Panda 3.5 And 3.6: Dealing With The Parked Domain Bug

Panda 3.5 And 3.6: Dealing With The Parked Domain Bug
Google rolled out the Panda 3.5 update on April 19 and the 3.6 update on April 27. These were regular data refreshes that didn’t cause a significant shakeup in the SERPs. However, a bit of chaos did occur in the webmaster community when a data error caused some sites to be devalued after being mistaken as parked domains.

What’s It For

Google quietly rolled out Panda 3.5 and 3.6 which were regular updates that had minimal impact on rankings. Version 3.5 did appear to address the parked domain bug where several websites had massive losses in organic referrals because the search engine mistakenly tagged them as parked domains or additional sites hosted on your account that don’t provide quality content to visitors. All in all, the two Panda updates were aimed at returning high-quality sites to Google users.

What Were Its Effects

There wasn’t a big splash on rankings when the Panda 3.5 and 3.6 updates rolled out. However, the parked domain bug led to outcries in the webmaster community especially from operators whose websites were mistakenly tagged as placeholder sites. Initially, people thought that it was the over-optimization penalty that Google announced.

Matt Cutts, head of the company’s webspam team, was quick to clarify that the search engine’s classifier for identifying parked domains read from empty files. This led to it misguidedly categorizing some sites as parked when they weren’t.

What It Means for You

To clarify, parked domains are registered domain names that don’t have additional services like an email or a website. Some webmasters reserve these names ahead of time for future use or for protection against cybersquatting, where people register these sites to profit off of other trademarks. The practice involves taking advantage of users’ misspellings, typographical errors, or other variations of a brand.

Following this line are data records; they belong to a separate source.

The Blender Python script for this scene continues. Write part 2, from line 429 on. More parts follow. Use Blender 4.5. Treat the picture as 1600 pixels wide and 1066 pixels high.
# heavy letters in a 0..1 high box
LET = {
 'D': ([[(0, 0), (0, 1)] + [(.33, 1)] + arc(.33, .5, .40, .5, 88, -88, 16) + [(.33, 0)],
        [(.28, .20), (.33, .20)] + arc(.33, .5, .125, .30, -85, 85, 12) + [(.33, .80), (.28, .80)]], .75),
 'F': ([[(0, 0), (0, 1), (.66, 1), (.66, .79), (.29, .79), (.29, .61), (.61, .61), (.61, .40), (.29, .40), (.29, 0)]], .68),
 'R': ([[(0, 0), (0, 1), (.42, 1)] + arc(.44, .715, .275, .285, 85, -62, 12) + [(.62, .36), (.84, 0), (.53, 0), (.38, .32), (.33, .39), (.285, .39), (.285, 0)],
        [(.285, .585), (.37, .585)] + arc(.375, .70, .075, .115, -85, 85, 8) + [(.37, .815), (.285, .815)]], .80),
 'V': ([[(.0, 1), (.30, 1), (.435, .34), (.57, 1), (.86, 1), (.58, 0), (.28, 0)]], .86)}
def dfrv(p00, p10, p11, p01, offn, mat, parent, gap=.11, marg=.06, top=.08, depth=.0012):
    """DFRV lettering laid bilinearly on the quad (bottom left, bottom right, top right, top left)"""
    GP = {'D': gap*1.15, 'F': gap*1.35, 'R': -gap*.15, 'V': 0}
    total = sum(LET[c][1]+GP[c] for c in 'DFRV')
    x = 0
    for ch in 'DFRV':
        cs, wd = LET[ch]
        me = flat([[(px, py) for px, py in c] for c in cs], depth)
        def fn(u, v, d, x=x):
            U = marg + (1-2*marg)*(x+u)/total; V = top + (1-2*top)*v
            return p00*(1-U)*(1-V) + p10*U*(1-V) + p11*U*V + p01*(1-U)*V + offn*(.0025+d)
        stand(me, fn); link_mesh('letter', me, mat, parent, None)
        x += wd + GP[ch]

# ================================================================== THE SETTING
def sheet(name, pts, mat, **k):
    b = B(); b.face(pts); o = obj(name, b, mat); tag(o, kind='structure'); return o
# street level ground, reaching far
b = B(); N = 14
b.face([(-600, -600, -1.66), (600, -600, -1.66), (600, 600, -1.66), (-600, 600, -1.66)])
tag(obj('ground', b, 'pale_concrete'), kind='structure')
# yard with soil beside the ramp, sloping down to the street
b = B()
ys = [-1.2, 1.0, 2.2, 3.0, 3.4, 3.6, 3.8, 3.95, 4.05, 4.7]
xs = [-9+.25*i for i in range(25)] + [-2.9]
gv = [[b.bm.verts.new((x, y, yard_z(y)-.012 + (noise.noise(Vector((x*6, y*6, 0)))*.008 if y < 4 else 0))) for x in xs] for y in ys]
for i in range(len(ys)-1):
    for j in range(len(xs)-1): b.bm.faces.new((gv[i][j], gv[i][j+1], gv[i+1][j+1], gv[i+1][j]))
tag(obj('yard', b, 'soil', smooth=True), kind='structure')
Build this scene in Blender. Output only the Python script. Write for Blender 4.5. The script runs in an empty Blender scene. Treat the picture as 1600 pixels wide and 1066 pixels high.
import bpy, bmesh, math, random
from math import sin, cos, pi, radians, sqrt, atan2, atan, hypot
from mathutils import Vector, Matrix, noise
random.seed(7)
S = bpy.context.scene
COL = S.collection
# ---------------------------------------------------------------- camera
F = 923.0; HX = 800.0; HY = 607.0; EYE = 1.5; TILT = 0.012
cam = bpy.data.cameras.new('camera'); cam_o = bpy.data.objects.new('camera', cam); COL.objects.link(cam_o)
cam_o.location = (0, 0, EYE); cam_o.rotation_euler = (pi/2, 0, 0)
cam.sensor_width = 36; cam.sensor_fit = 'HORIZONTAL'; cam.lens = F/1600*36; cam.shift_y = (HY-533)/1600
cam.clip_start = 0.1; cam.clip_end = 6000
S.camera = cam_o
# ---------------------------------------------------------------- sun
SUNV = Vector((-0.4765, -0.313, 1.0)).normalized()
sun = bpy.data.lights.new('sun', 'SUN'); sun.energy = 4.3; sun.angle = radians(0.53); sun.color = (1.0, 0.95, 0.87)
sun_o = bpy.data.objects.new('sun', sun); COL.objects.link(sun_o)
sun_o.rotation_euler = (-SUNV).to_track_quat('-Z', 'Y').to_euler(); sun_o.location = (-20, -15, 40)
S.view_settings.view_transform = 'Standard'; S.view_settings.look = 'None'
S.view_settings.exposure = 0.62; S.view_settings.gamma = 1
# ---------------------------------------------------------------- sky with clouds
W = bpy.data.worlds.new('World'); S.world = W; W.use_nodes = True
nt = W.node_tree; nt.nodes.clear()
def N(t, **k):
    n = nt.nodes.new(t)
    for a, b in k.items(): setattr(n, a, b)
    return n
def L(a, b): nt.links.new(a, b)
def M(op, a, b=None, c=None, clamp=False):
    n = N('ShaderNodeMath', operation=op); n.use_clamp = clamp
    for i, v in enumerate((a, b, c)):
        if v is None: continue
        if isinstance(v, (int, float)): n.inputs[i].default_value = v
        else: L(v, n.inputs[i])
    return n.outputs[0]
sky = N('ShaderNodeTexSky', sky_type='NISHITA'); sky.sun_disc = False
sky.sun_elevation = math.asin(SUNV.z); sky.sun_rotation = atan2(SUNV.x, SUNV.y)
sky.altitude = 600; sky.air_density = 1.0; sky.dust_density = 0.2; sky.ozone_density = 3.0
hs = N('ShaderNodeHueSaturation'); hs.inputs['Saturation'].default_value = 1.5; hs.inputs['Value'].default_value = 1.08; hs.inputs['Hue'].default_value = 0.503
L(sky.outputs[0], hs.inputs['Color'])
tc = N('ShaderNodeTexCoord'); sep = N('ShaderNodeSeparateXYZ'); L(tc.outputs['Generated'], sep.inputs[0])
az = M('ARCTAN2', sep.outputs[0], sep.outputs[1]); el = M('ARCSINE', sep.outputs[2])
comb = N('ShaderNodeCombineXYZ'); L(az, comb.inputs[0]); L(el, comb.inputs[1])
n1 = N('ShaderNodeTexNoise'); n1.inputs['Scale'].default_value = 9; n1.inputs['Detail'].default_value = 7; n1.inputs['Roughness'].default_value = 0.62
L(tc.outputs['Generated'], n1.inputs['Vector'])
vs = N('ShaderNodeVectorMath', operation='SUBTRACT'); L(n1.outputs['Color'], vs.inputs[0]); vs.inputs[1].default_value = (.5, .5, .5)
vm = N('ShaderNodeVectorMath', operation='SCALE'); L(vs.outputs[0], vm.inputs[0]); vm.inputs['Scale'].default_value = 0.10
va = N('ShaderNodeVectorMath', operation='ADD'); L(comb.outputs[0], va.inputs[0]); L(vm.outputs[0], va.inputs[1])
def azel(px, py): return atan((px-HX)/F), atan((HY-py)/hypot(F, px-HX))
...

These are the primary ways people misuse parked domains:

  • Easy Ad Revenue – Some abuse domain parking as an effortless way of gaining revenue from online advertising. What happens is the domain name will direct visitors to a page that’s full of ads and links, which change dynamically according to a user’s interests and browsing behavior. The profit is calculated by how many people clicked on the links and the number of actual sales happened on the promoter’s websites.
    In the pay-per-click or PPC advertising model, a brand pays publishers such as search engines or site operators when potential customers click on the link found on their blogs or websites. It’s a way to measure the cost effectiveness and profitability of digital marketing. Advertisers bid on key phrases or search terms on Google and Bing ads, also known as bid-based PPC, while content-producing domains typically charge advertisers with a fixed price or flat-rate PPC instead of the bidding system.
  • Placeholder Sites – Others register domains to act as placeholders for a website that’s currently in operation. It can be used for the purpose of redirecting visitors from one site to another or by assigning it as an alias of the primary domain. Techniques involved in this practice are URL redirection or domain cloaking.
    A significant problem that this method poses is that it may appear to users as if the site operator is manipulating or deceiving them since they initially clicked on a URL expecting to land on a relevant page only to find themselves in a different one altogether. Worse, they’re bombarded with clickbait ads that provide no value whatsoever to them and their query.
  • Expired Domains – On the other hand, some shady site operators anticipate the expiration date of existing domains in the hopes of getting most of its inbound links also known as drop-catching. These websites continue to attract a substantial number of visitors even after being in the domain drop lists, so it makes a lot of sense that people would scramble to be the first to claim it for themselves.
    There are differing opinions on whether having a parked domain is not beneficial for your primary website’s SEO. Some believe that it will have an adverse effect especially when your other domains are just cloning the content of your first site.

A possible result is that Google may devalue your website from SERPs because the duplicate content doesn’t provide any additional value to users. Another outcome could be the dilution of the link popularity of each of your pages where the content’s link juice is divided into multiple pages. For sites with this problem, it’s best to do 301 redirects for the subdomains.